Data excerpt
#####

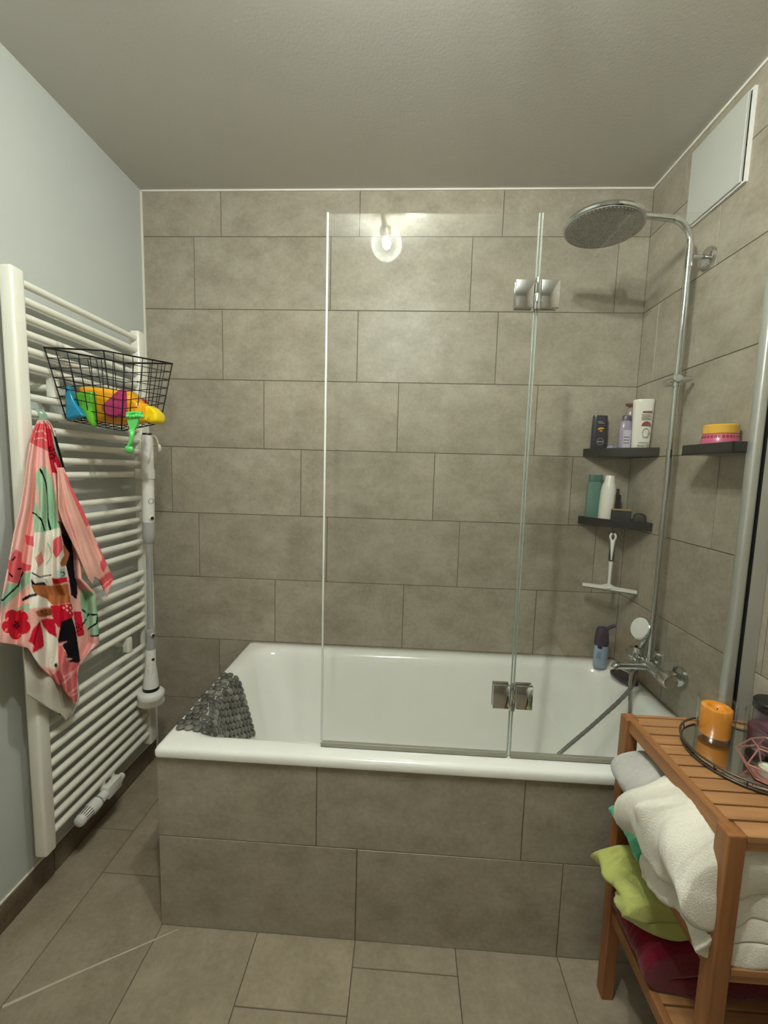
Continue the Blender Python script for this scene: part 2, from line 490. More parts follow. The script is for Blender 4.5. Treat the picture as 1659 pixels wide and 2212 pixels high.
for zc, dx in ((1.893, 0), (.788, 0)):
    bm = bmesh.new()
    for sx in (-1, 1):
        xa, xb = sorted((XH + sx * .010, XH + sx * .056))
        for yy in (YG - .013, YG + .004):
            box(bm, xa, xb, yy, yy + .009, zc - .035, zc + .035, .0012, 2)
    hg = ob('hinge', bm, CHROME, scr, True, 30)
    bm = bmesh.new()
    lathe(bm, [(0, -.039), (.0078, -.039), (.0085, -.037), (.0085, -.001), (.0078, 0), (.0085, .001), (.0085, .037), (.0078, .039), (0, .039)], (XH, YG - .010, zc), (0, 0, 1), 24)
    ob('hinge_barrel', bm, CHROME, hg, True, 40)
bm = bmesh.new(); box(bm, 2.118, W, YG - .02, YG + .02, ZT + .002, 2.105, .002, 2)
wp = ob('wall_channel', bm, SATIN, scr)
bm = bmesh.new(); box(bm, 2.092, 2.1165, YG - .015, YG + .015, ZT + .002, 2.10, .007, 4)
ob('pane_profile', bm, SATIN, scr, True, 50)
bm = bmesh.new(); box(bm, 2.1165, 2.118, YG - .0205, YG + .012, ZT + .002, 2.10)
ob('gasket', bm, BPLAST, scr)

# ------------------------------------------------------------------ shower column and bath mixer
YS = -.377; XP = 2.093
sh = empty('shower_column', (W, YS, .6), 'chrome shower column with round rain head and bath mixer on right wall', 'shower')
bm = bmesh.new()
pp = [(XP, YS, .76), (XP, YS, 1.4), (XP, YS, 2.16)] + [(XP - .075 + .075 * math.cos(a), YS, 2.19 + .082 * math.sin(a)) for a in [PI / 2 * k / 10 for k in range(1, 11)]] + [(1.93, YS, 2.283), (1.83, YS, 2.300)]
tube(bm, pp, .0112, 18)
tube(bm, [(XP, YS, 2.118), (XP, YS, 2.19)], .0126, 18)
ob('riser_pipe', bm, CHROME, sh, True, 40)
bm = bmesh.new()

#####

Instructions for the task
Write out the data precisely as given, excluding the pictures.

Written response
Continue the Blender Python script for this scene: part 2, from line 490. More parts follow. The script is for Blender 4.5. Treat the picture as 1659 pixels wide and 2212 pixels high.
for zc, dx in ((1.893, 0), (.788, 0)):
    bm = bmesh.new()
    for sx in (-1, 1):
        xa, xb = sorted((XH + sx * .010, XH + sx * .056))
        for yy in (YG - .013, YG + .004):
            box(bm, xa, xb, yy, yy + .009, zc - .035, zc + .035, .0012, 2)
    hg = ob('hinge', bm, CHROME, scr, True, 30)
    bm = bmesh.new()
    lathe(bm, [(0, -.039), (.0078, -.039), (.0085, -.037), (.0085, -.001), (.0078, 0), (.0085, .001), (.0085, .037), (.0078, .039), (0, .039)], (XH, YG - .010, zc), (0, 0, 1), 24)
    ob('hinge_barrel', bm, CHROME, hg, True, 40)
bm = bmesh.new(); box(bm, 2.118, W, YG - .02, YG + .02, ZT + .002, 2.105, .002, 2)
wp = ob('wall_channel', bm, SATIN, scr)
bm = bmesh.new(); box(bm, 2.092, 2.1165, YG - .015, YG + .015, ZT + .002, 2.10, .007, 4)
ob('pane_profile', bm, SATIN, scr, True, 50)
bm = bmesh.new(); box(bm, 2.1165, 2.118, YG - .0205, YG + .012, ZT + .002, 2.10)
ob('gasket', bm, BPLAST, scr)

# ------------------------------------------------------------------ shower column and bath mixer
YS = -.377; XP = 2.093
sh = empty('shower_column', (W, YS, .6), 'chrome shower column with round rain head and bath mixer on right wall', 'shower')
bm = bmesh.new()
pp = [(XP, YS, .76), (XP, YS, 1.4), (XP, YS, 2.16)] + [(XP - .075 + .075 * math.cos(a), YS, 2.19 + .082 * math.sin(a)) for a in [PI / 2 * k / 10 for k in range(1, 11)]] + [(1.93, YS, 2.283), (1.83, YS, 2.300)]
tube(bm, pp, .0112, 18)
tube(bm, [(XP, YS, 2.118), (XP, YS, 2.19)], .0126, 18)
ob('riser_pipe', bm, CHROME, sh, True, 40)
bm = bmesh.new()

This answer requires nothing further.